Everyone can agree communication is key. “You have to be out there talking with them [growers] all the time gathering feedback,” says van Wingerden. “Whether it’s talking with the C-Suite, or the director levels, or at trade shows. We’re always out there engaging with our external stakeholders. Then once we obtain feedback, the real work begins as our team goes to work to create the products that address the issues we uncover.”
Technology can be misunderstood. Walsh explains, “Oftentimes what I’ve seen is when we get into a room, a lot of everything we do can still be done with pen and paper, and there’s merit to that,” he says. “So, when I’m addressing these concerns with growers, I try to help them understand those intangible components that really bring value,” he says.
Walsh starts with that pen-and-paper perspective in mind. “I don’t want to overcomplicate things because it’s technical and it sounds fancy,” he says. “At the end of the day, we’re still growing plants. So I try to bring that fact back to square one where the same exact methodology of space planning relates to how they work with pen and paper. We just have that digitally. I need to be able to explain that so growers can see a semblance of that foundational theory,” Walsh says.
Lytton has a similar perspective: “New and potential customers often express concerns about adopting technology. They fear it could create additional work instead of enabling them to do more or better work in less time,” she says. “A key challenge is their lack of understanding of how long specific greenhouse tasks and activities take to complete. This creates a dual issue: 1. Hesitancy about the perceived time and effort needed to utilize a new system; and 2. Stress from tasks not being completed on time due to two distinct challenges — not knowing how much work needs to be done, and ineffective communication about how much work needs to be done.”
Enter AI
And there’s no technical discussion these days that doesn’t include the topic of artificial intelligence (AI).
“AI is a super interesting topic,” van Wingerden says. “I see AI much more as a tool than anything,” he says. “I think those who don’t use AI are going to lose their jobs to people who do use AI,” he says.
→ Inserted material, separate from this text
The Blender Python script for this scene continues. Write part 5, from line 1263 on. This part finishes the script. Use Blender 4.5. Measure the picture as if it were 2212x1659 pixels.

Van Wingerden likens AI to the Industrial Age. “When we figured out how to mine coal efficiently, all it did was increase the demand for energy. Same thing with AI. It’s going to increase the demand for quality technology products. So I think that’s really what’s going to happen over the next couple of years,” he says.
If you’re in this industry, there’s no doubt that growing is in your blood. Whether or not you come from a long line of growers, ERP software is slowly making its way through greenhouse operations, and that’s making it more efficient for the next generation.